The tragic crash of Continental Connection Flight 3407 on February 12, 2009 should spur the FAA and the airline industry to change the rules and practices that lead to the disaster. On Tuesday, February 2nd, 2010, the National Transportation Safety Board will hold a hearing and most likely issue its probable cause report. We hope that the report focuses on the following:
1. Background checks of pilots. Colgan Air, which operated Flight 3407 under contracts with Continental Airlines, did not conduct a thorough background check on Flight 3407’s Captain and did not therefore discover that he had failed three check rides before applying for his Colgan job.
2. Fatigue. Pilots who are fatigued make mistakes and it is not enough for an airline to issue rules that pilots should not fly if they feel fatigued. If pilots are punished for missing flights an airline’s culture will cause pilots to take flights that they should cancel. The Federal Aviation Administration (FAA) should review each airline’s fatigue policies to make sure that they are non-punitive and that each airline’s culture promotes flight crews to use the fatigue policies.
3. Pilot Experience. We support increasing the minimum hours that pilots must have in order to fly commercially. Pilot experience, however, must focus on quality as well as hours. Right now, the Regional Airlines are able to hire and retain experienced pilots because the major carriers are not doing much hiring. What can’t happen is that Regional Airlines return to the practice of hiring less qualified pilots when the job market for pilots improves.
4. Pilot Training — Regional Airlines must invest significantly more on pilot training, especially with regard to emergency procedures. The training must cover every emergency and every possible emergency scenario. Classroom discussion is not a substitute for flight and simulator training.
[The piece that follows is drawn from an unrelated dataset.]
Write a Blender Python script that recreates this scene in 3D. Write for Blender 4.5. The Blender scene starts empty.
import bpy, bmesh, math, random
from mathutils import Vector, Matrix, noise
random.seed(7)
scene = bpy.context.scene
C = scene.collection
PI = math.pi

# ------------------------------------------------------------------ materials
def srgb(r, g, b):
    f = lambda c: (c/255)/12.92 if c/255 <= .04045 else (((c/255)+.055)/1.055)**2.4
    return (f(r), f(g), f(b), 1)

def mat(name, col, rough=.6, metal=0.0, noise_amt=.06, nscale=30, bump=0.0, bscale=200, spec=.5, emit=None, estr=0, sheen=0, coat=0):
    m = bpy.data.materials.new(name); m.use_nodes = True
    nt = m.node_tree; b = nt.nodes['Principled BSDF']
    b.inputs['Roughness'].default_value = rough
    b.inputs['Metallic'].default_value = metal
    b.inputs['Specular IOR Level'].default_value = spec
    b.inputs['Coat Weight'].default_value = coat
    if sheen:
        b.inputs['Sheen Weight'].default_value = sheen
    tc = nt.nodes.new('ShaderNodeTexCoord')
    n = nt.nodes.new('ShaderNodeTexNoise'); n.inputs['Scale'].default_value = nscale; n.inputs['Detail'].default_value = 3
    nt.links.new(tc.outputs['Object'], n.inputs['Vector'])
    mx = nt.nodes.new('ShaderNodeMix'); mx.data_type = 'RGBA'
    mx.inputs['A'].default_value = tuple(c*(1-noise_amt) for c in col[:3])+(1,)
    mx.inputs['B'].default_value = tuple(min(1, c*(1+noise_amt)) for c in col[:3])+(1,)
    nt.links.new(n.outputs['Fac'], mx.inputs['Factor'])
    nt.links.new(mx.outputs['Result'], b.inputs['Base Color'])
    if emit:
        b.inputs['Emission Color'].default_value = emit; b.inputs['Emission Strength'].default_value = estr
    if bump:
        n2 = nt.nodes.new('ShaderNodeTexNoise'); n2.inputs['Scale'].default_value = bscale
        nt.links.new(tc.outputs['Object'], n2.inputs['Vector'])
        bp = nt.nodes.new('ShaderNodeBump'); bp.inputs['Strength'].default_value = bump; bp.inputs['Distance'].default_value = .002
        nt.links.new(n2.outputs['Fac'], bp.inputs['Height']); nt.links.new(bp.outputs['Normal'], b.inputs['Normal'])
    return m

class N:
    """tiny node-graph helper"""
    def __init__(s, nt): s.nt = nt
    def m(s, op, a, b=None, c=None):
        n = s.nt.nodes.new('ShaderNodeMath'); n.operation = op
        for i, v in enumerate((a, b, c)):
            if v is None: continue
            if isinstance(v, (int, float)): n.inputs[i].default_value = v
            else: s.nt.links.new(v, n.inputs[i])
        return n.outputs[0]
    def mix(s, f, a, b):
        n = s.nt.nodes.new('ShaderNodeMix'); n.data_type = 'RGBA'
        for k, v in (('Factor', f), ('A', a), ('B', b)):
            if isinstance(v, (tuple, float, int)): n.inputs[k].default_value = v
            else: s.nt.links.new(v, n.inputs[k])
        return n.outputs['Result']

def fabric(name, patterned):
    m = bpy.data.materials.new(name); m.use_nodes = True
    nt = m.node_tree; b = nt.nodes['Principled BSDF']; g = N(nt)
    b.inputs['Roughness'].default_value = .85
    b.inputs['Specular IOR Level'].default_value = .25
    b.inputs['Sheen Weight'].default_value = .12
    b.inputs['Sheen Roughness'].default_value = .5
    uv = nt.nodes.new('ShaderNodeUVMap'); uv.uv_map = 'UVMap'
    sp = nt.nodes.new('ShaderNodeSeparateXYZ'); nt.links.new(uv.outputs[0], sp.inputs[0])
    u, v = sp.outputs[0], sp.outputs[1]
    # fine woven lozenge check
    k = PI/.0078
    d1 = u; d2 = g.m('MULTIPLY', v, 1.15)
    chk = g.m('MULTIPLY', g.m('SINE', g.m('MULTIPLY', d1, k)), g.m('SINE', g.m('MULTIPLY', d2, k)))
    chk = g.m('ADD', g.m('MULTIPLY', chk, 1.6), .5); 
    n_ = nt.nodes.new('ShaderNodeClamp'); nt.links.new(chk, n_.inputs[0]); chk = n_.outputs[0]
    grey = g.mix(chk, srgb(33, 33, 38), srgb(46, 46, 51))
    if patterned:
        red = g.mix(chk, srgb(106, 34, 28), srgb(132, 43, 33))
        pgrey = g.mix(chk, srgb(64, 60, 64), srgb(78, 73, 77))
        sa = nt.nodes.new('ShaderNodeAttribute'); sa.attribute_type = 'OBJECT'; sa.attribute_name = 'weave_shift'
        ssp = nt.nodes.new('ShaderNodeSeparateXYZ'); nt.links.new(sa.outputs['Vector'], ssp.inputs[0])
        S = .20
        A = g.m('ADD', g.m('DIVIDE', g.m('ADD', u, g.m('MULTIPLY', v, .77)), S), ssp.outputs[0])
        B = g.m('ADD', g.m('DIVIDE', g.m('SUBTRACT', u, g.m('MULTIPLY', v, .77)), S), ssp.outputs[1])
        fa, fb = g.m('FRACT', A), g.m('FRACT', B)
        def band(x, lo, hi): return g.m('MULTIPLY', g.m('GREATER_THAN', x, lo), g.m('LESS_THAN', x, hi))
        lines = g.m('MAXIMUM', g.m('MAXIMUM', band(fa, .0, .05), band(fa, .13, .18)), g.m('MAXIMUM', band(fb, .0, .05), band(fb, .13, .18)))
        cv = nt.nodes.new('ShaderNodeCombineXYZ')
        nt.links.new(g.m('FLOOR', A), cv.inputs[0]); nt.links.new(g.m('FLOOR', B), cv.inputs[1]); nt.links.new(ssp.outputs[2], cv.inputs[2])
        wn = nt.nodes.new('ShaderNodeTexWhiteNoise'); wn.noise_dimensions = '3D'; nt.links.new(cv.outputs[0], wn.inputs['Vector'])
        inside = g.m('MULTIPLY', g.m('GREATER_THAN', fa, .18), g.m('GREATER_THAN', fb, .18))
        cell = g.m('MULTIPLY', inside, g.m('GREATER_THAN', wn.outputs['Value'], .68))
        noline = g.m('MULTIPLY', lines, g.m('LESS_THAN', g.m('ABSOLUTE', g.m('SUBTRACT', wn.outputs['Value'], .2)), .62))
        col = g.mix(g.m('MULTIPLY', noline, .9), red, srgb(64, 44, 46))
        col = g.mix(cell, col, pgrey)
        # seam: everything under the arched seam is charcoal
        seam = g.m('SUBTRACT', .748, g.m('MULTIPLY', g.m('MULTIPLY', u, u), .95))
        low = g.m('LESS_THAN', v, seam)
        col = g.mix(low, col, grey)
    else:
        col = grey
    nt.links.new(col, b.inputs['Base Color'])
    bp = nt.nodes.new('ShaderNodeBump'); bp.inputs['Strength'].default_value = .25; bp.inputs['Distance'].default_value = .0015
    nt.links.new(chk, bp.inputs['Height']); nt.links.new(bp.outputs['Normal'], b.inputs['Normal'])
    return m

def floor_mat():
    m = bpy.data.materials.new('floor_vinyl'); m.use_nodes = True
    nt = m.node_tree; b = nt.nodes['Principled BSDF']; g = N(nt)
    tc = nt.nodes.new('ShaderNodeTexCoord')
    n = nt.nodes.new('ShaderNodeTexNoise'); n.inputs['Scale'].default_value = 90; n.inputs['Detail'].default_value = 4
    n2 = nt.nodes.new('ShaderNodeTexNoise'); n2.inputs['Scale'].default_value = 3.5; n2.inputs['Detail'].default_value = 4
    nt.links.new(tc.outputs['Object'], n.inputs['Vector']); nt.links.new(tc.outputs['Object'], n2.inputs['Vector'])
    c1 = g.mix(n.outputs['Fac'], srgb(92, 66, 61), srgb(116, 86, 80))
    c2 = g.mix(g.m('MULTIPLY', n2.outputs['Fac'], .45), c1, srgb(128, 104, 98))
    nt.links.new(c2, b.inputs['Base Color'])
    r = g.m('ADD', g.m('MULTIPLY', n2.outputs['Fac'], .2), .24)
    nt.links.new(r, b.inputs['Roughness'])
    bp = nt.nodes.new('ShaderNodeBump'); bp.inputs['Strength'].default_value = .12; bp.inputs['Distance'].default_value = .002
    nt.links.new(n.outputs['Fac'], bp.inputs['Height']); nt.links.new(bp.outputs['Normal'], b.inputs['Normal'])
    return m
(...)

5. Pilot Scheduling — The Regional Airlines need to improve their scheduling, not only so that pilots are not over-scheduled (which becomes a fatigue issue) but also to ensure that the schedule ensures that a flight crew with sufficient experience and professionalism is in each cockpit. Airlines should not be scheduling low-time and/or weak Captains with inexperienced co-pilots.
6. Improved systems on aircraft. We hope that the NTSB will recommend improvements to aircraft that would warn pilots earlier of problems. For example, a low airspeed alert would warn pilots that airspeed had dangerously decayed before the verge of a stall giving the pilots more time to react to a problem.
In late January, the FAA issued a report entitled “Answering the Call to Action on Airline Safety and Pilot Training, which appears to be the FAA’s attempt to get ahead of the NTSB’s release of its probable report. The report discusses a number of ongoing projects that address some of the issues discussed above. We hope that the FAA will continue to work on these projects once the media attention moves to other subjects.
The FAA and the Regional Airline industry are being pushed to action by the families of the Continental Connection Flight 3407 disaster. The families will not rest until they are confident that no other family will suffer what they have suffered.
While it may be impossible to prevent every accident, there should never be another accident like Continental Connection Flight 3407.